Earlier this year Baytex Energy Corp. (TSX:BTE)(NYSE:BTE) was on life support. With shares languishing around $2, many investors were expecting the company to declare bankruptcy.
Today shares have tripled off their lows and now trade above $6. A big help has been the resurgence of oil prices which are now around US$50 a barrel. Still, Baytex stock remains well below its previous trading level of $35-45 a share. Will Baytex shares continue to climb?
Hedges guaranteed its survival
Why was Baytex able to survive the latest oil rout? Thankfully, the company’s management team implemented a large hedging program that took a lot of pressure off its cash flow situation.
About 80% of 2016 oil production was hedged through a variety of contracts. In all, the hedges gave Baytex a boost in profitability with prices under $50 a barrel. While its attractive hedging program is allowing it to eke out the rest of 2016, only 50% of next year’s production is hedged.
Can Baytex maintain its momentum into next year despite losing some of its selling price protection?
Production is shifting towards the United States
Last quarter roughly 55% of output stemmed from the United States with the remaining 45% coming from Canada. Such a large contribution from Canadian oil sands has killed profitability. For example, during the first quarter of this year, Canadian heavy oil sold for $10 a barrel despite the list price of crude averaging above $30.

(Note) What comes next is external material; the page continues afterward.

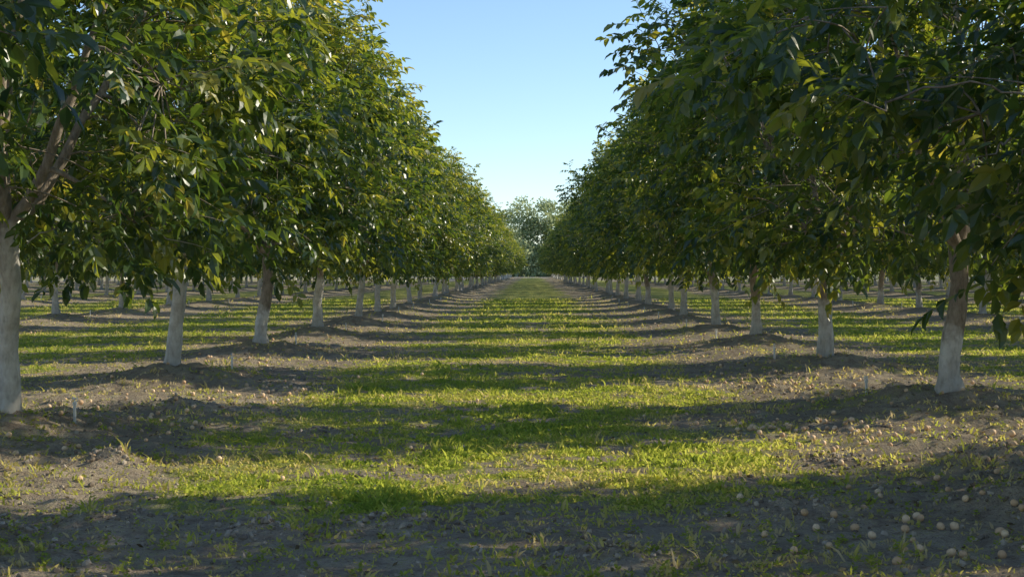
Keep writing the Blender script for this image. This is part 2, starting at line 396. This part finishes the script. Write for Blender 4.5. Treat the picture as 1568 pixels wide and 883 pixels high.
# ------------------------------------------------------------------ grass
def make_grass(n, seed):
    r = np.random.RandomState(seed)
    y = np.exp(r.uniform(math.log(6.0), math.log(85), n)); x = r.uniform(-1, 1, n)*(.44*y+2.5)
    gm = grass_mask(x, y)
    keep = r.rand(n) < gm**1.3+.035+.07*(fbm(x*2, y*2, 83) > .52)
    x, y, gm = x[keep], y[keep], gm[keep]; n = len(x)
    B = 4
    tx = x[:, None]+.022*r.randn(n, B)*(1+y[:, None]/30); ty = y[:, None]+.022*r.randn(n, B)*(1+y[:, None]/30)
    z = ground_z(tx, ty)-.004
    hh = (.015+.026*r.rand(n)**2+.05*(r.rand(n) < .035))*(.5+1.0*fbm(x*1.1, y*1.1, 61))*(1+y/80)
    h = hh[:, None]*(.5+.8*r.rand(n, B)); w = (.005+.007*r.rand(n, B))*(1+y[:, None]/28)
    a = r.rand(n, B)*6.283; lean = h*(.3+1.0*r.rand(n, B)); a2 = r.rand(n, B)*6.283
    c = np.stack([tx, ty, z], -1); s = np.stack([np.cos(a), np.sin(a), 0*a], -1)*w[..., None]
    l = np.stack([np.cos(a2)*lean, np.sin(a2)*lean, h], -1)
    m1 = c+l*np.array([.4, .4, .62])
    V = np.stack([c-s*.5, c+s*.5, m1+s*.8, m1-s*.8, c+l], 2).reshape(-1, 3)
    o = (np.arange(n*B)*5)[:, None]
    q = np.array([[0, 1, 2, 3]])+o; t = np.array([[3, 2, 4]])+o
    dry = fbm(x*.8, y*.8, 67); rn = np.clip(.36+.9*(dry-.5)+.42*(1-gm), 0, 1)
    rn = np.clip(rn[:, None]+.15*r.randn(n, B), 0, 1)
    me = build_mesh('grass', V, [q, t], attrs={'rnd': np.repeat(rn.ravel(), 5)}); me.materials.append(mat_grass)
    print('tufts', n); return me
add_obj('grass', make_grass(250000, 3))

def make_weeds(n, seed):
    r = np.random.RandomState(seed)
    y = np.exp(r.uniform(math.log(6.0), math.log(45), n)); x = r.uniform(-1, 1, n)*(.44*y+2.5)
    keep = r.rand(n) < .08+.5*sstep(.5, .7, fbm(x*1.1, y*1.1, 49))
    x, y = x[keep], y[keep]; n = len(x); K = 14
    hgt = .025+.12*r.rand(n)**2.4
    u = r.rand(n, K); a = r.rand(n, K)*6.283; rad = (.02+.05*r.rand(n, K))*(1.1-u)
    gz = ground_z(x, y)
    c = np.stack([x[:, None]+np.cos(a)*rad*.4, y[:, None]+np.sin(a)*rad*.4, gz[:, None]+hgt[:, None]*u], -1)
    d = np.stack([np.cos(a), np.sin(a), .3+.5*r.rand(n, K)], -1); d = nrm(d); s = nrm(np.cross(d, np.array([0, 0, 1.])))
    ln = (.016+.020*r.rand(n, K))[..., None]; w = ln*.32
    V = np.stack([c, c+d*ln*.5+s*w, c+d*ln, c+d*ln*.5-s*w], 2).reshape(-1, 3)
    q = np.array([[0, 1, 2, 3]])+(np.arange(n*K)*4)[:, None]
    rn = np.repeat(np.clip(.22+.3*r.rand(n)[:, None]+.1*r.randn(n, K), 0, 1).ravel(), 4)
    me = build_mesh('weeds', V, [q], attrs={'rnd': rn}); me.materials.append(mat_grass); return me
add_obj('weeds', make_weeds(15000, 8))

# ------------------------------------------------------------------ lumps: walnuts, clods
def ico():
    t = (1+5**.5)/2
    v = nrm(np.array([[-1, t, 0], [1, t, 0], [-1, -t, 0], [1, -t, 0], [0, -1, t], [0, 1, t], [0, -1, -t], [0, 1, -t], [t, 0, -1], [t, 0, 1], [-t, 0, -1], [-t, 0, 1]], F8))
    f = [(0, 11, 5), (0, 5, 1), (0, 1, 7), (0, 7, 10), (0, 10, 11), (1, 5, 9), (5, 11, 4), (11, 10, 2), (10, 7, 6), (7, 1, 8), (3, 9, 4), (3, 4, 2), (3, 2, 6), (3, 6, 8), (3, 8, 9), (4, 9, 5), (2, 4, 11), (6, 2, 10), (8, 6, 7), (9, 8, 1)]
    return v, f
def ico2():
    v, f = ico(); v = [tuple(p) for p in v]; cache = {}; nf = []
    def mid(a, b):
        k = (min(a, b), max(a, b))
        if k not in cache:
            m = np.array(v[a])+np.array(v[b]); m /= np.linalg.norm(m); v.append(tuple(m)); cache[k] = len(v)-1
        return cache[k]
    for a, b, c in f:
        x, y, z = mid(a, b), mid(b, c), mid(c, a); nf += [(a, x, z), (b, y, x), (c, z, y), (x, y, z)]
    return np.array(v), np.array(nf)
IV, IF = ico2(); JV, JF = ico(); JF = np.array(JF)
def lumps(name, x, y, size, seed, V0, F0, jit, flat, mat, smooth, sink):
    r = np.random.RandomState(seed); n = len(x)
    q = r.randn(n, 4); q /= np.linalg.norm(q, axis=1)[:, None]; w, a, b, c = q.T
    M = np.stack([np.stack([1-2*(b*b+c*c), 2*(a*b-c*w), 2*(a*c+b*w)], -1), np.stack([2*(a*b+c*w), 1-2*(a*a+c*c), 2*(b*c-a*w)], -1), np.stack([2*(a*c-b*w), 2*(b*c+a*w), 1-2*(a*a+b*b)], -1)], 1)
    L = V0[None]*(1+jit*r.randn(n, len(V0), 1))*np.array(flat)
    W = np.einsum('nij,nkj->nki', M, L)*size[:, None, None]
    W += np.stack([x, y, ground_z(x, y)+size*sink], -1)[:, None]
    f = (F0[None]+(np.arange(n)*len(V0))[:, None, None]).reshape(-1, 3)
    me = build_mesh(name, W.reshape(-1, 3), [f], smooth=[smooth], attrs={'rnd': np.repeat(r.rand(n), len(V0))}); me.materials.append(mat)
    add_obj(name, me)
r = np.random.RandomState(17)
nx_, ny_ = [], []
def cluster(cx, cy, sx, sy, n):
    nx_.extend(cx+sx*r.randn(n)); ny_.extend(cy+sy*r.randn(n))
cluster(2.45, 8.8, .38, .6, 22); cluster(1.9, 9.0, .5, .9, 9); cluster(2.9, 9.8, .5, .6, 14)
cluster(2.8, 14.8, .5, .7, 45); cluster(3.6, 13.5, .7, 1.3, 45); cluster(-4.1, 16.0, .6, 1.2, 35); cluster(-3.6, 19.5, .7, 1.5, 50); cluster(3.4, 20.5, .7, 1.5, 50)
for k in range(-1, 3):
    m = 230; nx_.extend(ROW_X0+k*10+1.6*r.randn(m)); ny_.extend(np.exp(r.uniform(math.log(11), math.log(60), m)))
nx_ = np.array(nx_); ny_ = np.array(ny_)
lumps('fallen_walnuts', nx_, ny_, .0235*(1+.14*r.randn(len(nx_))), 4, IV, IF, .02, (1, 1, 1.15), mat_nut, True, .9)
m = 17000; cy = np.exp(r.uniform(math.log(6), math.log(45), m)); k = r.randint(-1, 3, m)
cx = np.where(r.rand(m) < .5, ROW_X0+k*10+1.1*r.randn(m), r.uniform(-1, 1, m)*(.42*cy+2))
gi = r.randint(0, len(GOPHER), m); g = np.array(GOPHER)[gi]; ug = r.rand(m) < .12
cx = np.where(ug, g[:, 0]+g[:, 2]*.6*r.randn(m), cx); cy = np.where(ug, g[:, 1]+g[:, 2]*.6*r.randn(m), cy)
lumps('dirt_clods', cx, cy, .006+.022*r.rand(m)**3, 6, JV, JF, .18, (1, 1, .7), mat_clod, False, .25)

# fallen leaves
m = 11000; ly = np.exp(r.uniform(math.log(6), math.log(50), m)); lx = r.uniform(-1, 1, m)*(.42*ly+2)
kp = r.rand(m) < .3+.7*np.exp(-(row_dx(lx)/2.4)**2); lx, ly = lx[kp], ly[kp]; m = len(lx)
a = r.rand(m)*6.283; L = (.02+.045*r.rand(m)); c = np.stack([lx, ly, ground_z(lx, ly)+.008], -1)
d = nrm(np.stack([np.cos(a), np.sin(a), .25*r.randn(m)], -1)); s = nrm(np.cross(d, nrm(np.array([0, 0, 1.])+.4*r.randn(m, 3))))
Lc = L[:, None]; up = np.array([0, 0, 1.])*Lc*.18
V = np.stack([c-d*Lc*.5, c+s*Lc*.26+up*.6*r.rand(m, 1), c+d*Lc*.5+up, c-s*Lc*.26+up*.6], 1).reshape(-1, 3)
o = (np.arange(m)*4)[:, None]
me = build_mesh('fallen_leaves', V, [np.concatenate([np.array([[0, 1, 2]])+o, np.array([[0, 2, 3]])+o])], attrs={'rnd': np.repeat(r.rand(m), 4)})
me.materials.append(mat_litter); add_obj('fallen_leaves', me)

# ------------------------------------------------------------------ distant trees
r = np.random.RandomState(29); VV = []; RR = []; TT = Tubes()
cen = [(-8.5, 410, 19, 6.5), (-3, 416, 21.5, 6), (3, 410, 20.5, 6.5), (8, 414, 21, 6), (-15, 420, 17, 6), (15, 418, 18, 6), (-4, 404, 10, 5.5), (3, 405, 9, 5.5), (9, 404, 11, 5)]
for i in range(110):
    xx = r.uniform(-330, 330)
    cen.append((xx, r.uniform(402, 430), r.uniform(7, 16), r.uniform(5, 7)))
for (cx_, cy_, H, R) in cen:
    TT.add(np.array([[cx_, cy_, -.2], [cx_+.3*r.randn(), cy_, H*.3], [cx_+.6*r.randn(), cy_, H*.75]]), [.4, .3, .1], 6)
    nc = 32; n = 70
    zc = H*(.06+.94*r.rand(nc)); rc = R*np.sqrt(np.clip(1-((zc/H-.45)/.58)**2, .05, 1)); aa = r.rand(nc)*6.283; q = r.rand(nc)**.5
    C = np.stack([cx_+np.cos(aa)*rc*q, cy_+np.sin(aa)*rc*q, zc], -1)
    P = C[:, None]+r.randn(nc, n, 3)*np.array([.95, .95, .75])*R/5
    P = P.reshape(-1, 3); P[:, 2] = np.maximum(P[:, 2], .3); m = len(P)
    d = nrm(r.randn(m, 3)+np.array([0, 0, -.5])); s = nrm(np.cross(d, r.randn(m, 3))); L = (.3+.3*r.rand(m))[:, None]
    VV.append(np.stack([P-d*L, P+s*L*.55, P+d*L, P-s*L*.55], 1).reshape(-1, 3))
    RR.append(np.repeat(np.clip(np.repeat(r.rand(nc), n)*.6+.4*r.rand(m), 0, 1), 4))
VV = np.concatenate(VV); TV = np.concatenate(TT.v); TF = np.concatenate(TT.f)
q = np.arange(len(VV)).reshape(-1, 4)+len(TV)
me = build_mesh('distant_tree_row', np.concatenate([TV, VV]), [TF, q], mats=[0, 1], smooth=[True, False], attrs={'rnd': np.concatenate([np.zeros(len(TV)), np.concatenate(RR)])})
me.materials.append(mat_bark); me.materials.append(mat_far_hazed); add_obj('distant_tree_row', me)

# ------------------------------------------------------------------ light, sky, camera
w = bpy.data.worlds.new('World'); scene.world = w; w.use_nodes = True
nt = w.node_tree; nt.nodes.clear()
sky = nt.nodes.new('ShaderNodeTexSky'); sky.sky_type = 'NISHITA'; sky.sun_disc = False
sky.sun_elevation = SUN_EL; sky.sun_rotation = math.pi/2-SUN_AZ
sky.air_density = .9; sky.dust_density = 0.0; sky.ozone_density = 3.6
hs = nt.nodes.new('ShaderNodeHueSaturation'); hs.inputs['Saturation'].default_value = .97; hs.inputs['Value'].default_value = 1.35
nt.links.new(sky.outputs[0], hs.inputs['Color'])
bg = nt.nodes.new('ShaderNodeBackground'); bg.inputs[1].default_value = .15
ow = nt.nodes.new('ShaderNodeOutputWorld'); nt.links.new(hs.outputs[0], bg.inputs[0]); nt.links.new(bg.outputs[0], ow.inputs[0])
sd = bpy.data.lights.new('sun', 'SUN'); sd.energy = 5.0; sd.angle = math.radians(.5); sd.color = (1, .91, .70)
so = bpy.data.objects.new('sun', sd); col.objects.link(so)
tosun = Vector((math.cos(SUN_AZ)*math.cos(SUN_EL), math.sin(SUN_AZ)*math.cos(SUN_EL), math.sin(SUN_EL)))
so.rotation_euler = (-tosun).to_track_quat('-Z', 'Y').to_euler(); so.location = (40, 10, 30)

cd = bpy.data.cameras.new('camera'); cd.lens = 51; cd.sensor_width = 36; cd.clip_end = 5000; cd.clip_start = .1
co = bpy.data.objects.new('camera', cd); col.objects.link(co)
co.location = (0, 0, EYE)
co.rotation_euler = (math.radians(90-.68), 0, math.radians(.8))
scene.camera = co
scene.view_settings.view_transform = 'Standard'; scene.view_settings.look = 'None'; scene.view_settings.exposure = 0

The good news is that Baytex is shifting its production towards more attractive projects, complete with lower costs and higher-quality output. By redirecting its capital expenditure budget to the Eagle Ford region, Baytex is naturally boosting its U.S. output nearly every quarter. For example, in the first quarter of 2015, 53% of production came from Canada.
Only one problem
Investors will likely appreciate the improving fundamentals that come from higher-quality production. Still, this is unlikely to continue over the long term.
In 2016, 33% of production was considered “light oil.” Another 32% came from the lower-quality “heavy oil.” As Baytex focuses spending on the Eagle Ford region, more light oil should be produced, improving revenues and profits. But this can only happen for so long considering just 14% of reserves are light oil. Meanwhile, heavy oil constitutes 42% of reserves.
Unless Baytex sells properties or makes a transformational acquisition (which is unlikely considering its financial condition), output should trend towards heavy oil over the long term. This will be inevitable. For example, when oil prices fell the company was forced to suspend 7,500 barrels a day of heavy crude production in Alberta. In recent months, Baytex restarted 95% of these heavy oil rigs.
While many investors are getting excited about the “new” Baytex, shares will likely underperform its competition in the coming years considering its production will inevitably trend towards lower-quality, lower-profitability sources.